Add isNaN and isInfinite operators

[fdwr]

Fixes #811. Since NaN and infinity are closely related concepts, I'm introducing both logical unary operators together for completeness.

partial interface MLGraphBuilder
{
    ...
+   MLOperand isNaN(MLOperand a, optional MLOperatorOptions options = {})
+   MLOperand isInfinite(MLOperand a, optional MLOperatorOptions options = {})
    ...
};

Mappings to backend functions:

Is not-a-number:

• numpy.isnan
• tf.math.is_nan
• torch.isnan
• onnx.ai.IsNaN
• DML_OPERATOR_ELEMENT_WISE_IS_NAN
• mil.ops.defs.iOS15.elementwise_binary.not_equal(a, a)

Is infinite:

• numpy.isinf
• tfm.optimization.math.isinf
• torch.isinf
• onnx.ai.IsInf
• DML_OPERATOR_ELEMENT_WISE_IS_INFINITY
• mil.ops.defs.iOS15.elementwise_unary.abs(..) &&
  mil.ops.defs.iOS15.elementwise_binary.equal(.., Infinity)

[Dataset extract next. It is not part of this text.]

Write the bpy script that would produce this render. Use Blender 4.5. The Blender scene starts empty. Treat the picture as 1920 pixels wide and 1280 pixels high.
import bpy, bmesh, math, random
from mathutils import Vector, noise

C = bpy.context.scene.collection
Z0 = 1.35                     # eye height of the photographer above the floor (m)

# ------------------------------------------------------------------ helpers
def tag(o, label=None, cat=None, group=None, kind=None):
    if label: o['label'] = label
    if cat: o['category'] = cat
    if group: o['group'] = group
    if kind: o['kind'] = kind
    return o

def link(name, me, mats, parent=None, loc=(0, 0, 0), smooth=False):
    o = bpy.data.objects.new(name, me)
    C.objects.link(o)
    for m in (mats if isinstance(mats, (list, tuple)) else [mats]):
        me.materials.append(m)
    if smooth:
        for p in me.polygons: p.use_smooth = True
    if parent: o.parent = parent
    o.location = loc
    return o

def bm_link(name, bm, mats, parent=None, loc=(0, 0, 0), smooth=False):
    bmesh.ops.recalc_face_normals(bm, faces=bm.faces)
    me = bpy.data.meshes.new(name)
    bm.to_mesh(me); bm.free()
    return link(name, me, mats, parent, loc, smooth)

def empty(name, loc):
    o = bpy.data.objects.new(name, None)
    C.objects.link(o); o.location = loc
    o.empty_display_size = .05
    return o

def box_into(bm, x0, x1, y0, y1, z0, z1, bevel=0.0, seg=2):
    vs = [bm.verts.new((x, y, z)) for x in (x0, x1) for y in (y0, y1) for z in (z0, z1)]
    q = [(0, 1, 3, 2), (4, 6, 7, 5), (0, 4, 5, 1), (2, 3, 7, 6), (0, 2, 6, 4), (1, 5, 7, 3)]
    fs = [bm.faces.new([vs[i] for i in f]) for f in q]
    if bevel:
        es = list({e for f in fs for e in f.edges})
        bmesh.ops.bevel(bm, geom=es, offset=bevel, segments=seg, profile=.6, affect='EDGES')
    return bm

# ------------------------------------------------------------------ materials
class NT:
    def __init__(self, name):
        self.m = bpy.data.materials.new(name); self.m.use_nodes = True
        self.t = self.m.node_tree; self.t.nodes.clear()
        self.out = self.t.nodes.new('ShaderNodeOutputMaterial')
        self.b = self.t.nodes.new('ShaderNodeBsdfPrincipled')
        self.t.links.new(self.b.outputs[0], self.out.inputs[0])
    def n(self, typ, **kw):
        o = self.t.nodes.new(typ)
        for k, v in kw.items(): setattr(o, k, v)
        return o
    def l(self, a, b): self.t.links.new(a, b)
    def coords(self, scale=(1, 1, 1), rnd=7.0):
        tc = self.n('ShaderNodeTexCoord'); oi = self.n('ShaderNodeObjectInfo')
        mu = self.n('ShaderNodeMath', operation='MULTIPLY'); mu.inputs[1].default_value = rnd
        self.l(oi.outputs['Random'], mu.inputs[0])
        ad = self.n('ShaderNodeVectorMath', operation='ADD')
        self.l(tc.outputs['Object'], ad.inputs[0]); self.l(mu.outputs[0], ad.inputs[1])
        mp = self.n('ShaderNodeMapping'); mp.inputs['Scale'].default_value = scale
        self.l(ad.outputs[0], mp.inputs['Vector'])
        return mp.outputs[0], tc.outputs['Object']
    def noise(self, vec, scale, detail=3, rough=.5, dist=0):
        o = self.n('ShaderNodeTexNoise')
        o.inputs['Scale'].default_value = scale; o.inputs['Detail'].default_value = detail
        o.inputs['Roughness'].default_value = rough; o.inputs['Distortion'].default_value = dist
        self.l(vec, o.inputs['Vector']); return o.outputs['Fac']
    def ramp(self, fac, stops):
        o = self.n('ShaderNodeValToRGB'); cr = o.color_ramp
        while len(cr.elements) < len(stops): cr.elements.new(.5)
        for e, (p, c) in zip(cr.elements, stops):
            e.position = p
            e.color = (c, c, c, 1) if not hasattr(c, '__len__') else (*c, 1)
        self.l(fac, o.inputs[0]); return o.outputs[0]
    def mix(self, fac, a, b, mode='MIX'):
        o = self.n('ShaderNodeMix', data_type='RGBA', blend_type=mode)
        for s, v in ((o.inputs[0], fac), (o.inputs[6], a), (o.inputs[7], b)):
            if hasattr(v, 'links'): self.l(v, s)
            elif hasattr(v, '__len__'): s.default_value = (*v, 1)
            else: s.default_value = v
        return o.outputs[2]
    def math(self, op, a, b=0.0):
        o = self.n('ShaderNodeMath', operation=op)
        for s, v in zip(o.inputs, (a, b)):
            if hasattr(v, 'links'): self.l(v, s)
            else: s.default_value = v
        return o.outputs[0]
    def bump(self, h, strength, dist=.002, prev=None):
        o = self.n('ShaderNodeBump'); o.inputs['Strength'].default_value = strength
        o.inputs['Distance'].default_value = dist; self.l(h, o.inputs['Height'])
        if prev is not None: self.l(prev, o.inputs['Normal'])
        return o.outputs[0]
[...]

Possible question answers:

• Why name it "isInfinite" rather than "isinf" like Python API's? This isn't Python, it's closer kin to Javascript's isFinite function and Infinite constant, and general API naming guidelines favor whole words for readability.
• Why not support specific tests for positive infinity or negative infinity like ONNX? I'm not opposed to it, but I'm unsure the use case, most backends don't support it, and one could easily clamp the values before calling isInfinite to emulate it.
• Do we really need these functions? No - technically they can be emulated via existing logical operators, but backends may have more optimized forms of them, and their existence leads to better discoverability. One compromise would be to instead document a decomposition in the specification (similar to flatten and unsqueeze) in the Operator Emulation section.

Here are some example emulations:

function isNaN(val:Number): Boolean
{
    return val != val;
}

function isNotNaN(val:Number): Boolean
{
    return val == val;
}

function isNaNOrInfinity(val:Number): Boolean
{
    return (val * 0) != 0;
}

function isNotNaNOrInfinity(val:Number): Boolean
{
    return (val * 0) == 0;
}

---

Preview | Diff

[fdwr]

FYI @philloooo.

[huningxin]

I suppose isNan and isInfinite should only support "float32" and "float16" data types. You may want to add step to validate that.

[fdwr]

True. The alternative is that we take all data types, and for any non-float data types (int32, uint8...), WebNN just returns a tensor of all false 0's, which makes the operator more cleanly generic, but then I don't know any ML library that accepts integers to isNaN anyway, making it unlikely to reach WebNN.

Hmm, I don't like what we currently have where most operators visible show their data types in a table, but some operators instead bury data types inside algorithmic steps. Maybe I can cleanly promote this up into the existing table instead "Constraints for element-wise logical options"... ⏳

[huningxin]

but then I don't know any ML library that accepts integers to isNaN anyway, making it unlikely to reach WebNN.

Right. And the native framework may also reject integers for isNan and isInfinite, such as ONNX Runtime: IsNaN, IsInf

Hmm, I don't like what we currently have where most operators visible show their data types in a table, but some operators instead bury data types inside algorithmic steps. Maybe I can cleanly promote this up into the existing table instead "Constraints for element-wise logical options"

That's true. The latter was introduced for op categories with the intention of minimum change, see discussion at original PR: #657 (comment).

For this PR, I'd recommend to keep the change minimum with two options:

Option 1: Add a step into the "create an element-wise logical operation" algorithm, similar to validation step for "logicalNot":

1. If op is one of "isNan" and "isIfinite, then:
   1. If a ’s dataType is neither "float32" nor "float16 , then throw a TypeError .

Option 2: Add an optional allowedDataTyeps argument into "create an element-wise logical operation" algorithm (similar to "create an element-wise unary operation").

And add a step:

If allowedDataTypes is given and it does not contain input ’s dataType , then throw a TypeError .

With that, we can call "create an element-wise logical operation" with « "float32" , "float16" » for "isNan" and "IsInfinite". The validation step of logicalNot can be removed, we can call "create an element-wise logical operation" with « "uint8" » instead.